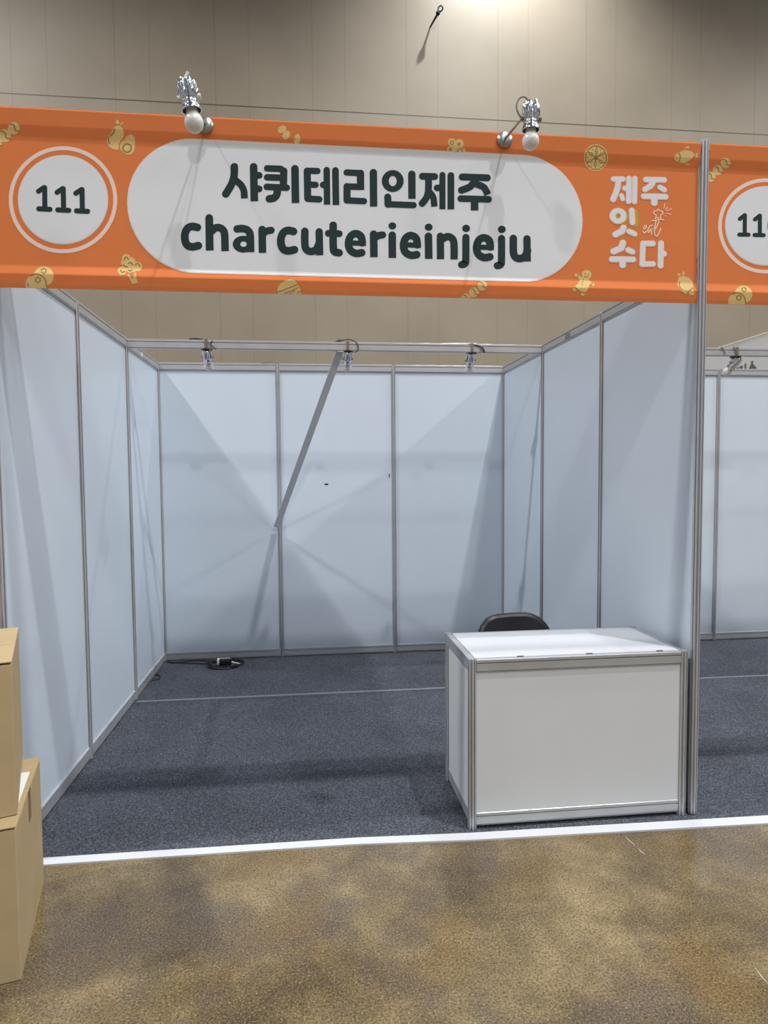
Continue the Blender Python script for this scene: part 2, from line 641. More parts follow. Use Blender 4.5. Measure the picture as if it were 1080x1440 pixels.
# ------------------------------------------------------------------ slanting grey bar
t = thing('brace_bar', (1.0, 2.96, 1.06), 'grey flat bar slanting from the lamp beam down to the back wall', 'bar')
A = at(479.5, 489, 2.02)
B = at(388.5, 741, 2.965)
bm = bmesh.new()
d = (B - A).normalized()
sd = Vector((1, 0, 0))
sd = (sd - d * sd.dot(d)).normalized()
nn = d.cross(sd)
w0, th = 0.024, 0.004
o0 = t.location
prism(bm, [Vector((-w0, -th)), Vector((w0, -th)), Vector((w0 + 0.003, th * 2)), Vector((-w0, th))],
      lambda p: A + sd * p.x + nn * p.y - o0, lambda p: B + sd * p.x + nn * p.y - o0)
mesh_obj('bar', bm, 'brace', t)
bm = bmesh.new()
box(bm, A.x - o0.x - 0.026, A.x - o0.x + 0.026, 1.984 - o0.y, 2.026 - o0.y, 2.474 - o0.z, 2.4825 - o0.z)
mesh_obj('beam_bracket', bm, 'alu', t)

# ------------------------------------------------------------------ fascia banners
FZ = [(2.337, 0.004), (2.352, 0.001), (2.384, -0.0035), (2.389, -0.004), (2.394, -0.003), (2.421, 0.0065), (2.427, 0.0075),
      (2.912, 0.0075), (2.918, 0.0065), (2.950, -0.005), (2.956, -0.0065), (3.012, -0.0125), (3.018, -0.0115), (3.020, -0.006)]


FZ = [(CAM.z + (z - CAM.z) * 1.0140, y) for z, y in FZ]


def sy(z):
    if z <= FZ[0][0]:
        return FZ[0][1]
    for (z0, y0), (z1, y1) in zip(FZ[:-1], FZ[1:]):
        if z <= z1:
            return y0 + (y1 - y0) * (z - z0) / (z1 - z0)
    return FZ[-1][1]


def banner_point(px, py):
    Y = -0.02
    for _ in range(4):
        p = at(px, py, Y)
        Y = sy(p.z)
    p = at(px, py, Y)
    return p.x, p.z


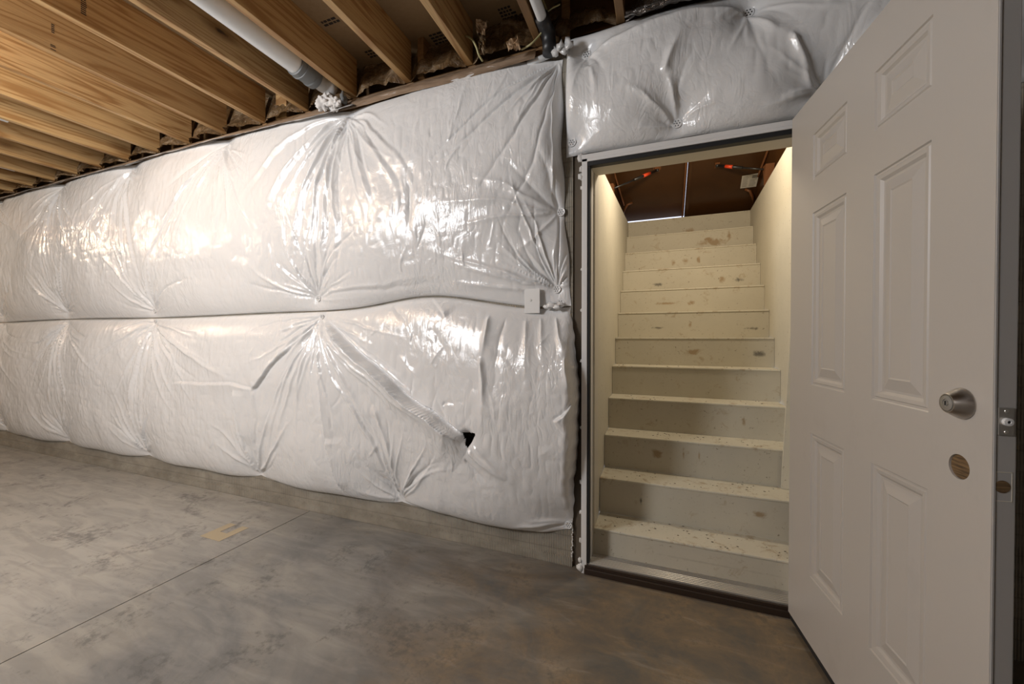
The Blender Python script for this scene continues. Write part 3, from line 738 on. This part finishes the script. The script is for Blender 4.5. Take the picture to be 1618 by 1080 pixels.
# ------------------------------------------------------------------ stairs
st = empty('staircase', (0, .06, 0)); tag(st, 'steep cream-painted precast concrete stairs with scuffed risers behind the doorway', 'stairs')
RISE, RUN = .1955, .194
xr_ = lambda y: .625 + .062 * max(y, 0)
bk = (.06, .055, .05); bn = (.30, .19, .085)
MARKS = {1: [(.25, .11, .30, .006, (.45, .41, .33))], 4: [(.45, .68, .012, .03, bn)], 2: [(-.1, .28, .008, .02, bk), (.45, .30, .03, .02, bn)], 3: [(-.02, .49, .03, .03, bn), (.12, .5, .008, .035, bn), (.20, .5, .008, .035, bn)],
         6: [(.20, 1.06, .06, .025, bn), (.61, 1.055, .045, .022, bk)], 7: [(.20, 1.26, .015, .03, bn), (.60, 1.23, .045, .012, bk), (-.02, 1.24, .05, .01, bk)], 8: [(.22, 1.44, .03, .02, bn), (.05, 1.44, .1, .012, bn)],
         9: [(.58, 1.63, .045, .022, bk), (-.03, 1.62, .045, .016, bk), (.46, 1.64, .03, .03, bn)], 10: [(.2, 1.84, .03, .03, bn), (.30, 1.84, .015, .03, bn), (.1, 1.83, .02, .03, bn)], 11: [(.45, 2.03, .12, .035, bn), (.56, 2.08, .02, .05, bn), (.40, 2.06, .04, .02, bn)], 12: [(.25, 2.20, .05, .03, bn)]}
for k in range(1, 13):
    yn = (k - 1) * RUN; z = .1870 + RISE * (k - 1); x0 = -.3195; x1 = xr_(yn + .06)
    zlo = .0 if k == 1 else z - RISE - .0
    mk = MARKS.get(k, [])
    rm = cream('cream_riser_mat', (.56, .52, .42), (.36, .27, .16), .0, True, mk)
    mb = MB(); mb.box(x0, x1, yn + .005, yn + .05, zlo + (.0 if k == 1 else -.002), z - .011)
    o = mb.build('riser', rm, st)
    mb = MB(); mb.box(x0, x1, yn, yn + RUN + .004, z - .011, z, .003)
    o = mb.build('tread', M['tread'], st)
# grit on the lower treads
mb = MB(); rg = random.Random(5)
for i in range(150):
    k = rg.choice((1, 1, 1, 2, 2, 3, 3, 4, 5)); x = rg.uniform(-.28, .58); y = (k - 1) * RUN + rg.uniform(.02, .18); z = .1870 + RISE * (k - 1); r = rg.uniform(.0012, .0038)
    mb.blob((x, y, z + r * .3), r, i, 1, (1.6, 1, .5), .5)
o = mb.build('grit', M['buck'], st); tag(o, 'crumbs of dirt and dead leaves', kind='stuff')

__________

■ STATED TASK ■
Leave the images out, please, and restate each line word for word.

■ SOLUTION ■
Continue the Blender Python script for this scene: part 2, from line 641. More parts follow. Use Blender 4.5. Measure the picture as if it were 1080x1440 pixels.
# ------------------------------------------------------------------ slanting grey bar
t = thing('brace_bar', (1.0, 2.96, 1.06), 'grey flat bar slanting from the lamp beam down to the back wall', 'bar')
A = at(479.5, 489, 2.02)
B = at(388.5, 741, 2.965)
bm = bmesh.new()
d = (B - A).normalized()
sd = Vector((1, 0, 0))
sd = (sd - d * sd.dot(d)).normalized()
nn = d.cross(sd)
w0, th = 0.024, 0.004
o0 = t.location
prism(bm, [Vector((-w0, -th)), Vector((w0, -th)), Vector((w0 + 0.003, th * 2)), Vector((-w0, th))],
      lambda p: A + sd * p.x + nn * p.y - o0, lambda p: B + sd * p.x + nn * p.y - o0)
mesh_obj('bar', bm, 'brace', t)
bm = bmesh.new()
box(bm, A.x - o0.x - 0.026, A.x - o0.x + 0.026, 1.984 - o0.y, 2.026 - o0.y, 2.474 - o0.z, 2.4825 - o0.z)
mesh_obj('beam_bracket', bm, 'alu', t)

# ------------------------------------------------------------------ fascia banners
FZ = [(2.337, 0.004), (2.352, 0.001), (2.384, -0.0035), (2.389, -0.004), (2.394, -0.003), (2.421, 0.0065), (2.427, 0.0075),
      (2.912, 0.0075), (2.918, 0.0065), (2.950, -0.005), (2.956, -0.0065), (3.012, -0.0125), (3.018, -0.0115), (3.020, -0.006)]


FZ = [(CAM.z + (z - CAM.z) * 1.0140, y) for z, y in FZ]


def sy(z):
    if z <= FZ[0][0]:
        return FZ[0][1]
    for (z0, y0), (z1, y1) in zip(FZ[:-1], FZ[1:]):
        if z <= z1:
            return y0 + (y1 - y0) * (z - z0) / (z1 - z0)
    return FZ[-1][1]


def banner_point(px, py):
    Y = -0.02
    for _ in range(4):
        p = at(px, py, Y)
        Y = sy(p.z)
    p = at(px, py, Y)
    return p.x, p.z


The Blender Python script for this scene continues. Write part 3, from line 738 on. This part finishes the script. The script is for Blender 4.5. Take the picture to be 1618 by 1080 pixels.
# ------------------------------------------------------------------ stairs
st = empty('staircase', (0, .06, 0)); tag(st, 'steep cream-painted precast concrete stairs with scuffed risers behind the doorway', 'stairs')
RISE, RUN = .1955, .194
xr_ = lambda y: .625 + .062 * max(y, 0)
bk = (.06, .055, .05); bn = (.30, .19, .085)
MARKS = {1: [(.25, .11, .30, .006, (.45, .41, .33))], 4: [(.45, .68, .012, .03, bn)], 2: [(-.1, .28, .008, .02, bk), (.45, .30, .03, .02, bn)], 3: [(-.02, .49, .03, .03, bn), (.12, .5, .008, .035, bn), (.20, .5, .008, .035, bn)],
         6: [(.20, 1.06, .06, .025, bn), (.61, 1.055, .045, .022, bk)], 7: [(.20, 1.26, .015, .03, bn), (.60, 1.23, .045, .012, bk), (-.02, 1.24, .05, .01, bk)], 8: [(.22, 1.44, .03, .02, bn), (.05, 1.44, .1, .012, bn)],
         9: [(.58, 1.63, .045, .022, bk), (-.03, 1.62, .045, .016, bk), (.46, 1.64, .03, .03, bn)], 10: [(.2, 1.84, .03, .03, bn), (.30, 1.84, .015, .03, bn), (.1, 1.83, .02, .03, bn)], 11: [(.45, 2.03, .12, .035, bn), (.56, 2.08, .02, .05, bn), (.40, 2.06, .04, .02, bn)], 12: [(.25, 2.20, .05, .03, bn)]}
for k in range(1, 13):
    yn = (k - 1) * RUN; z = .1870 + RISE * (k - 1); x0 = -.3195; x1 = xr_(yn + .06)
    zlo = .0 if k == 1 else z - RISE - .0
    mk = MARKS.get(k, [])
    rm = cream('cream_riser_mat', (.56, .52, .42), (.36, .27, .16), .0, True, mk)
    mb = MB(); mb.box(x0, x1, yn + .005, yn + .05, zlo + (.0 if k == 1 else -.002), z - .011)
    o = mb.build('riser', rm, st)
    mb = MB(); mb.box(x0, x1, yn, yn + RUN + .004, z - .011, z, .003)
    o = mb.build('tread', M['tread'], st)
# grit on the lower treads
mb = MB(); rg = random.Random(5)
for i in range(150):
    k = rg.choice((1, 1, 1, 2, 2, 3, 3, 4, 5)); x = rg.uniform(-.28, .58); y = (k - 1) * RUN + rg.uniform(.02, .18); z = .1870 + RISE * (k - 1); r = rg.uniform(.0012, .0038)
    mb.blob((x, y, z + r * .3), r, i, 1, (1.6, 1, .5), .5)
o = mb.build('grit', M['buck'], st); tag(o, 'crumbs of dirt and dead leaves', kind='stuff')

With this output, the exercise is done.